Monday, May. 08, 1972
Tidings
> Topic A around the Vatician these days is whether Pope Paul VI will resign when he reached 75 on Sept. 26. In 1966 Paul urged that bishops retire at 75. Shortly thereafter, he titillated papal observers with an odd pilgrimage to the castle associated with Pope Celestine V, who quit the papacy in 1294 after only five months in office. Within the past month, two Rome weeklies have primed the speculation. L'Espresso ran a poll of Curia opinions on whether Paul would step down (65% said no), and Il Mondo suggested waggishly that an unnamed cardinal was making book on the question. There are good reasons for Paul's retirement to be doubtful. For one thing, it would tend to reduce the office of Christ's Vicar on Earth by giving it a Protestant-style, temporal term. For another, what is there for a Pope emeritus to do? Celestine planned to retire to a monastery, but his successor imprisoned him in his castle until his death.
> Speculation about retirement also surrounds the leader of world Anglicanism, the Archbishop of Canterbury. Most of his predecessors have held, Pope-like, to their posts until death.
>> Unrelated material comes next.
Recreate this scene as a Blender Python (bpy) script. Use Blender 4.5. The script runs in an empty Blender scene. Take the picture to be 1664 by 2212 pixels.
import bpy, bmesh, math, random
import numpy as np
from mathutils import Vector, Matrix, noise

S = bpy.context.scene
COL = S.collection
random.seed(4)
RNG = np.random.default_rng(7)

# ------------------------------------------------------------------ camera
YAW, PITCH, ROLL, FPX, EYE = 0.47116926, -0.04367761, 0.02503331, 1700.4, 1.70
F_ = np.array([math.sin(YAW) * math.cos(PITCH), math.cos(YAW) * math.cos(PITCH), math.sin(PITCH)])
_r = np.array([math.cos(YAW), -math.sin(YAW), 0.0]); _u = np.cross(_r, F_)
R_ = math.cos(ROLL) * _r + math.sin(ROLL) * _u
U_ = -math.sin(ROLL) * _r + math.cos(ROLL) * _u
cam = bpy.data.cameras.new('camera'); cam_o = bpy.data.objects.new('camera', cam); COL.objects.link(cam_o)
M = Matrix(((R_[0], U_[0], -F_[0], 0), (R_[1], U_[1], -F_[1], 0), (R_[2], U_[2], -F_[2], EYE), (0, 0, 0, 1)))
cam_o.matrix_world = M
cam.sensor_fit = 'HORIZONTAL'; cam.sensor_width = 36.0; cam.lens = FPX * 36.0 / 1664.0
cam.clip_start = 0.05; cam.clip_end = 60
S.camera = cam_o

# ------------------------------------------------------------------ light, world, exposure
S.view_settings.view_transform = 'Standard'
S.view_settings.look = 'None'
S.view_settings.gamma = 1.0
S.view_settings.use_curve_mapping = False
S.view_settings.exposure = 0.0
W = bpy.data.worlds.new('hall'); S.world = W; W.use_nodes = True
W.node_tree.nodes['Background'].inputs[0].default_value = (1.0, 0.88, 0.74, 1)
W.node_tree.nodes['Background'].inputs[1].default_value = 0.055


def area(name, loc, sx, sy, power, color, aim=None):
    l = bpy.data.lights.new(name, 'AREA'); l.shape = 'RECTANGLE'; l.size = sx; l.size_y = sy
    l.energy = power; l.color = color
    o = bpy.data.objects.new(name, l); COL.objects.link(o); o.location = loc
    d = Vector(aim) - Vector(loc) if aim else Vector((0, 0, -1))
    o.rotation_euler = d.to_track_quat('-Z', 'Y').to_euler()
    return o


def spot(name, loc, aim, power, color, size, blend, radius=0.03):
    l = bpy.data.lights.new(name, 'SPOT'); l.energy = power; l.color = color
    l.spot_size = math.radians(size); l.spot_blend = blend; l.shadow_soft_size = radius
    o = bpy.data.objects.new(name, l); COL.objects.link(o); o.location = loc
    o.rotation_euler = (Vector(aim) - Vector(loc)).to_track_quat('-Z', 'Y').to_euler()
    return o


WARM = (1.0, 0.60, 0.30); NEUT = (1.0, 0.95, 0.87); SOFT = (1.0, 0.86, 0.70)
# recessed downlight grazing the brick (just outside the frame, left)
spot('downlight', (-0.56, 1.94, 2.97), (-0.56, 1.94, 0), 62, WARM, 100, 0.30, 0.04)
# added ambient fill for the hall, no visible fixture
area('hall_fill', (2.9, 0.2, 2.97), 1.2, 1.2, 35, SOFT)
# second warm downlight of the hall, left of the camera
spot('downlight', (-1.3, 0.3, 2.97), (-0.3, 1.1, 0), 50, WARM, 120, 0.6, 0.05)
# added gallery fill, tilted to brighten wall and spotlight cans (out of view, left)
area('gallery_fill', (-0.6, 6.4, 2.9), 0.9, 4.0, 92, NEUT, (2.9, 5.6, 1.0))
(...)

But the previous archbishop, Geoffrey Fisher, resigned in 1961 right after one of his great achievements, the historic visit to Pope John XXIII. Incumbent Archbishop Michael Ramsey, 67, is rumored to be considering a similar move if this week's Anglican Synod approves his dream of a merger with the Methodists in Great Britain. The merger failed once before to achieve the necessary 75% approval, however, and prospects this time look little better.
> For more than four years, the Bank of Korea has sought a design for its forthcoming 10,000-won ($25) note that would symbolize Korea's cultural heritage. The bank recently released pictures of its choice: an engraving of a sitting Buddha on one side and a famous Buddhist temple on the other. "Discrimination," howled South Korea's 2.5 million Christians, 2 million Confucianists and 1.5 million members of splinter sects. The Christians charged that the design violated the spirit of a law prohibiting a state religion. Most offended of all, however, were the nation's 4 million Buddhists, who consider it an insult to link the Buddha to something as crass as cash. Last week President Chung Hee Park ordered the bank to redesign the note.